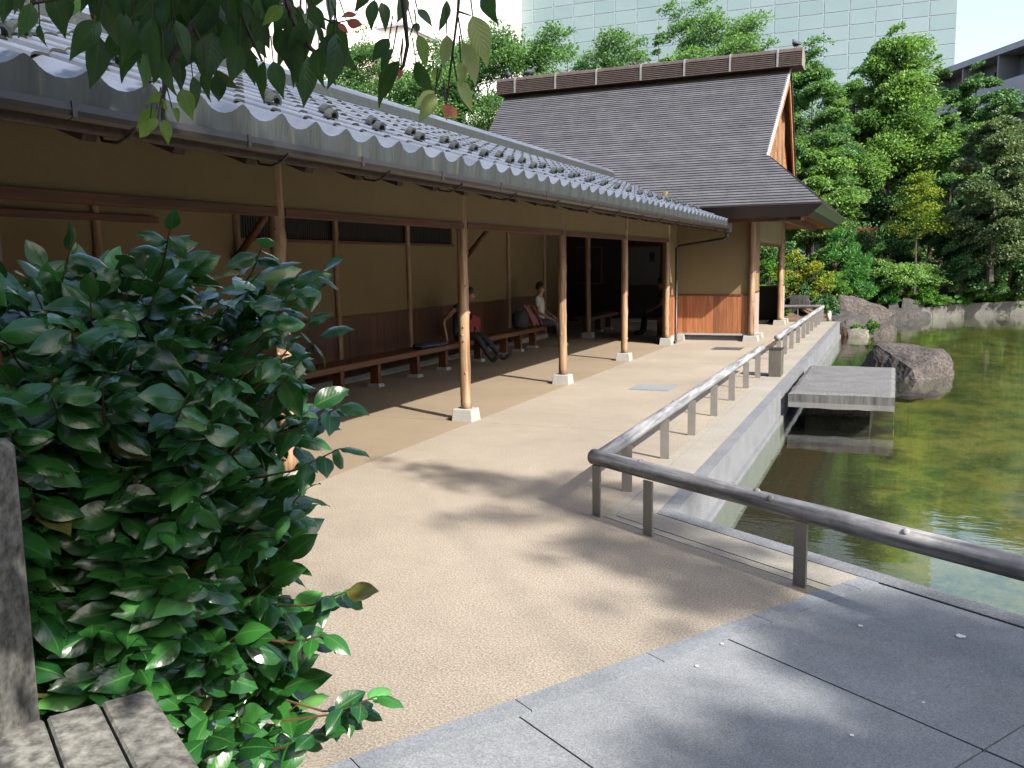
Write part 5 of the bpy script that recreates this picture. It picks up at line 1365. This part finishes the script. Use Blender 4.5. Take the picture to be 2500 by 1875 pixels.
# ------------------------------------------------------------------ distant buildings
BY = 80.0
big = thing('sheeted_building', 'huge pale building clad in teal glass panels above the trees', 'building', (-5,BY+8,-1.2))
gL, gR = on_y(1255,100,BY)[0], on_y(2334,100,BY)[0]
npx = 19; pwid = (gR-gL)/npx; phei = 1.13
m2 = MB(); m2.span(gL-.05,gR-.02,BY+.03,BY+18,-1.2,46); obj('frame', m2, M['panelgrid'], big)
pm_ = MB(); pm_.span(0,pwid-.09,0,.028,0,phei-.08); pme = bpy.data.meshes.new('panel'); pme.from_pydata(pm_.v,[],pm_.f); pme.materials.append(M['panel']); pme.update()
zlo = on_y(1800,330,BY)[2]; zb = zlo - 1; cnt = 0; rest = MB()
nr = int((46-zb)/phei)
for r in range(nr):
    for c_ in range(npx):
        o = np.array([gL+c_*pwid+.045,BY,zb+r*phei+.04])
        if r < 15 and cnt < 300: link('panel', pme, big, o); cnt += 1
        else: rest.span(o[0],o[0]+pwid-.09,BY+.0,BY+.028,o[2],o[2]+phei-.08)
zz_ = -1.2
while zz_ < zb-.5: rest.span(gL+.05,gR-.08,BY+.0,BY+.028,zz_+.04,zz_+phei*2-.06); zz_ += phei*2
tag(obj('panel_field', rest, M['panel'], big), kind='stuff')
wx0, wx1 = on_y(905,100,BY-2)[0], on_y(1253,100,BY-2)[0]
wh = thing('glare_white_building', 'facade left of the teal one, overexposed bloom put into its white, faint panel joints', 'building', ((wx0+wx1)/2,BY+6,-1.2))
m2 = MB(); m2.span(wx0,wx1,BY-2+.1,BY+16,-1.2,on_y(1000,-260,BY)[2]); obj('wall', m2, M['pinkwall'], wh)
nwc = 6; ww = (wx1-wx0)/nwc; zt_ = on_y(1000,-260,BY)[2]; pz = -1.2; r = 0
while pz < zt_-.2:
    for c_ in range(nwc):
        m3 = MB(); m3.span(wx0+c_*ww+.03,wx0+(c_+1)*ww-.03,BY-2+.03,BY-2+.098,pz+.03,min(pz+2.2,zt_)-.03); obj('panel', m3, M['panelglare'], wh)
    pz += 2.2
hx0, hx1 = on_y(926,70,70)[0], on_y(985,70,70)[0]; hz = on_y(926,72,70)[2]
ch = thing('cream_building', 'cream walled building with dark roof edge behind the hanging leaves', 'building', ((hx0+hx1)/2,74,-1.2))
m2 = MB(); m2.span(hx0+.1,hx1,70,76,-1.2,hz); obj('wall', m2, M['cream'], ch)
m2 = MB(); m2.span(hx0-.3,hx1+.3,69.7,76.3,hz,hz+.25); m2.add([(hx0-.1,69.9,hz+.25),(hx1+.3,69.9,hz+.25),(hx1+.3,73,hz+1.1),(hx0+.3,73,hz+1.1)],[(0,1,2,3)]); obj('roof', m2, M['apartroof'], ch)
lx0, lx1 = on_y(430,60,66)[0], on_y(816,60,66)[0]; lz = on_y(600,-120,66)[2]
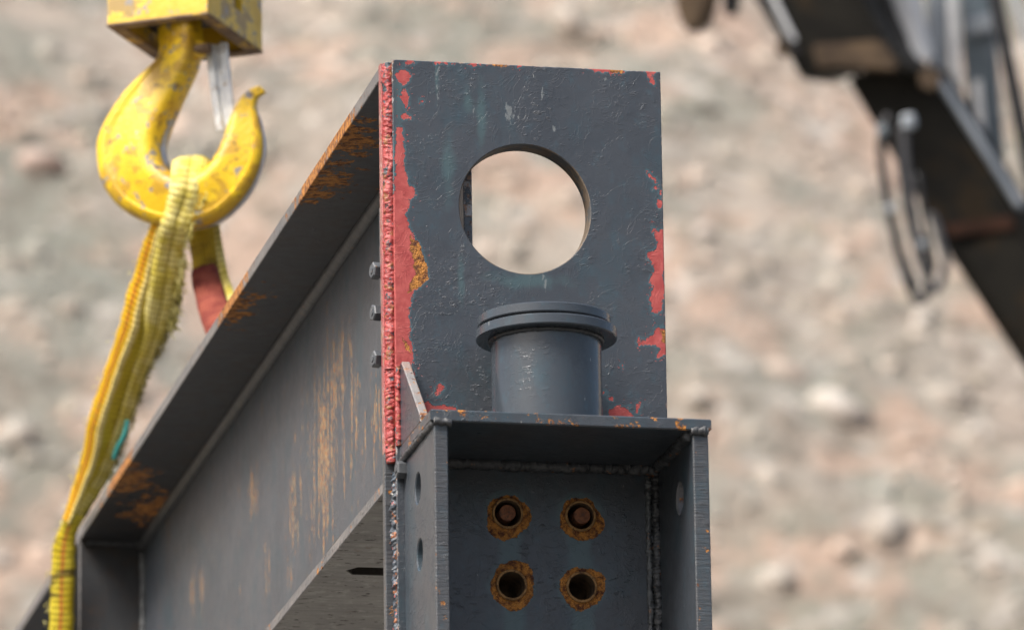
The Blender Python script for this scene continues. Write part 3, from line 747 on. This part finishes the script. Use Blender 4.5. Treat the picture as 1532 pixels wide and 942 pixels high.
# bolt holes in the back wall: sleeves, two with bolt ends
for i, (x, z) in enumerate(HOLES4):
    seg = 32; prof = [(.0232, -.0015), (.0228, -.0042), (.0212, -.0048), (.0196, -.0040), (.0190, .002), (.0190, .062), (.0001, .062)]
    V, Fc = [], []
    for r, y in prof:
        for k in range(seg):
            th = 2 * math.pi * k / seg; V.append((x + r * math.cos(th), y, z + r * math.sin(th)))
    for j in range(len(prof) - 1):
        for k in range(seg): k2 = (k + 1) % seg; Fc.append((j * seg + k, j * seg + k2, (j + 1) * seg + k2, (j + 1) * seg + k))
    mi = [0 if j < 3 else 1 for j in range(len(prof) - 1) for k in range(seg)]
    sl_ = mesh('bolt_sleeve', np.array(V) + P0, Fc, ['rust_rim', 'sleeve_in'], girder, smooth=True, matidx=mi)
    if i < 2:
        cx, cz = x + .004 * (1 if i else .3), z + .0025
        V, Fc = tube(np.array([(cx, .060, cz), (cx, .0060, cz), (cx, .0045, cz), (cx, .0040, cz)]) + P0, [.0125, .0125, .0118, .0095], 24)
        be = mesh('bolt_end', V, Fc, ['bolt_rust'], sl_, smooth=True); sharp(be, 40)

# pipe stub with two flange rings
SX, SY = .0030, -.1180
lathe('pipe_stub', [(.0800, -.3672), (.0800, -.2290)], (SX, SY), 'stub', girder, 96)
pst = bpy.data.objects['pipe_stub']
b = .0016
lathe('flange_ring', [(.079, -.2312), (.1025 - b, -.2312), (.1025, -.2312 + b), (.1025, -.2158 - b), (.1025 - b, -.2158), (.080, -.2158)], (SX + .0005, SY), 'stub', pst, 128)
lathe('flange_ring', [(.080, -.2120), (.0968 - b, -.2120), (.0968, -.2120 + b), (.0968, -.1975 - b), (.0968 - b, -.1975), (.001, -.1975)], (SX - .0025, SY), 'stub', pst, 128)
lathe('gasket', [(.086, -.2160), (.086, -.2118)], (SX - .001, SY), 'dark_in', pst, 64)
ring = [(SX + .0805 * math.cos(a), SY + .0805 * math.sin(a), -.2335) for a in np.linspace(0, 2 * math.pi, 420)]
V, Fc = tube(np.array(ring) + P0, .0035, 8, False, lambda i, th: 1 + .35 * mnoise.noise(Vector((i * .25, th, 3))))
mesh('weld_bead', V, Fc, 'weld_dark', pst, smooth=True)

# ------------------------------------------------------------------ crane hook
DH = 13.0
hc = atd(270, 200, DH)
fwd = CM[:, 2]; rgt = CM[:, 0]
yaw = math.radians(20)
Zw = np.array([0, 0, 1.])
fh = np.array([fwd[0], fwd[1], 0]); fh /= np.linalg.norm(fh)
rh = np.cross(fh, Zw)                                   # to the right of the view, level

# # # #

What the exercise asks |
Your task is to repeat exactly the lines from the one that contains "The Blender Python" through the one that contains "be = mesh('bolt_end', V, Fc, ['bolt_rust'], sl_, smooth=True);", with both end lines included.

Response to this exercise |
The Blender Python script for this scene continues. Write part 3, from line 747 on. This part finishes the script. Use Blender 4.5. Treat the picture as 1532 pixels wide and 942 pixels high.
# bolt holes in the back wall: sleeves, two with bolt ends
for i, (x, z) in enumerate(HOLES4):
    seg = 32; prof = [(.0232, -.0015), (.0228, -.0042), (.0212, -.0048), (.0196, -.0040), (.0190, .002), (.0190, .062), (.0001, .062)]
    V, Fc = [], []
    for r, y in prof:
        for k in range(seg):
            th = 2 * math.pi * k / seg; V.append((x + r * math.cos(th), y, z + r * math.sin(th)))
    for j in range(len(prof) - 1):
        for k in range(seg): k2 = (k + 1) % seg; Fc.append((j * seg + k, j * seg + k2, (j + 1) * seg + k2, (j + 1) * seg + k))
    mi = [0 if j < 3 else 1 for j in range(len(prof) - 1) for k in range(seg)]
    sl_ = mesh('bolt_sleeve', np.array(V) + P0, Fc, ['rust_rim', 'sleeve_in'], girder, smooth=True, matidx=mi)
    if i < 2:
        cx, cz = x + .004 * (1 if i else .3), z + .0025
        V, Fc = tube(np.array([(cx, .060, cz), (cx, .0060, cz), (cx, .0045, cz), (cx, .0040, cz)]) + P0, [.0125, .0125, .0118, .0095], 24)
        be = mesh('bolt_end', V, Fc, ['bolt_rust'], sl_, smooth=True); sharp(be, 40)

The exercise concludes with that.